Leslie does quite well with some theater songs from recent times. One of the strongest tracks is a bright and brimming with life "Not for the Life of Me," from Thoroughly Modern Millie. It's spunky, optimistic and fully engaging. "I Can Do Better Than That" from Jason Robert Brown's The Last Five Years is another self-confident, carve-your-own-destiny bravura piece that suits her. It's more thoroughly modern in its look at what life has in store, and she plays it appropriately less naively. And of course the album's title song is from Wicked, which Leslie does here done with less showstopping melodramatic intensity than one would hear in a production (and I bet vocally she'd be cast as that other witch). There's something refreshing about her rendition. As a prequel to this Oz prequel, the track is preceded by a sincere "Over the Rainbow," likewise not over the top.

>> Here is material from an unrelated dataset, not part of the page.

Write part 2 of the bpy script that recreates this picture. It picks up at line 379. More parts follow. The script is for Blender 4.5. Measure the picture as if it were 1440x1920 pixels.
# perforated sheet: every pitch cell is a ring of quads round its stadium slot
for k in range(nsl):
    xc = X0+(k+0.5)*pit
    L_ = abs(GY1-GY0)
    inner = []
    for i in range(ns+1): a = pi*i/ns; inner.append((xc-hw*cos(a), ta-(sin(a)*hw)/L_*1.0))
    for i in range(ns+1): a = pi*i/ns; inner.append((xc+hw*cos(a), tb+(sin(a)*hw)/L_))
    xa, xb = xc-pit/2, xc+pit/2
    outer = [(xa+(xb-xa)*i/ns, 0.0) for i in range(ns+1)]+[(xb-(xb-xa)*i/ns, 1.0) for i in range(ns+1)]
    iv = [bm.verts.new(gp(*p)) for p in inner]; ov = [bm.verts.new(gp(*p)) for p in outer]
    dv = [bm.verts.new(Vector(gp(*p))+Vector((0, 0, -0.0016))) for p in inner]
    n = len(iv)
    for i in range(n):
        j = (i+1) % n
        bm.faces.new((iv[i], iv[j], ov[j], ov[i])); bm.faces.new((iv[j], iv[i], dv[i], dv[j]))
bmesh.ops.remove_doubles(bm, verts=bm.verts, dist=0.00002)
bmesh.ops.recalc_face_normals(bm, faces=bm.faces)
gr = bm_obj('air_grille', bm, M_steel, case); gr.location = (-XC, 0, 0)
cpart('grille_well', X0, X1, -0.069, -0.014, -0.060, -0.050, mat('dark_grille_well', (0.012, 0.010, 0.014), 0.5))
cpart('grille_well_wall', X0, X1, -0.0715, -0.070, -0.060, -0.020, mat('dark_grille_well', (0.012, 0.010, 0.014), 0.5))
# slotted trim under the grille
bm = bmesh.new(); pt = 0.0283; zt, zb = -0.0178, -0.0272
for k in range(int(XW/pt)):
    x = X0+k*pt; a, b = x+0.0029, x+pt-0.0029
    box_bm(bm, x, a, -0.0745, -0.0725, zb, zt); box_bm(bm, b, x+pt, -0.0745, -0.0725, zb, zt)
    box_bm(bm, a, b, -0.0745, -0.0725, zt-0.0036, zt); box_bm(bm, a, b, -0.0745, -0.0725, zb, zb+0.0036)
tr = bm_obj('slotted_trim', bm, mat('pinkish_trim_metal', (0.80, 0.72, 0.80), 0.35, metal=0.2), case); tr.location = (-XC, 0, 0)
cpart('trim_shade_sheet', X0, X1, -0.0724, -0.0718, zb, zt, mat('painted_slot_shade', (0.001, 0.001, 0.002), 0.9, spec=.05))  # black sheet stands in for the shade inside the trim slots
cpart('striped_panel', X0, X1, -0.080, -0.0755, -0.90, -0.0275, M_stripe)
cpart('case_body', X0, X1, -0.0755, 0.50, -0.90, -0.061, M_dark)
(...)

Listening the first time through, as it became clearer and clearer that there wasn't going to be any ground breaking in treatments, I had to wonder how "Soon" from A Little Night Music would be handled. In the show, it blends into another character's soliloquy, is repeated as part of a contrapuntal trio and the "Soon" section doesn't resolve. Would she just stop abruptly? She just stopped abruptly. And no instrumental ending follows later, now or soon.

Although her voice could use a bit more strength on some high notes and more grit here and there, there's a lot to enjoy here. "It Would Have Been Wonderful," the gem in the score of Annie Warbucks (that sequel to Annie) is strongly sung and moving, the best dramatic turn. Certainly the tricky, quick "Feelings" (The Apple Tree) shows she can pass the diction requirements with flying colors; in fact, her enunciation throughout is sharp, never labored. Beyond show tunes, there are hints of wider versatility if you hear the two pop inclusions, "I Can't Make You Love Me" and "Time After Time" (the Cyndi Lauper hit), the latter with guitar accompaniment. There's talent here.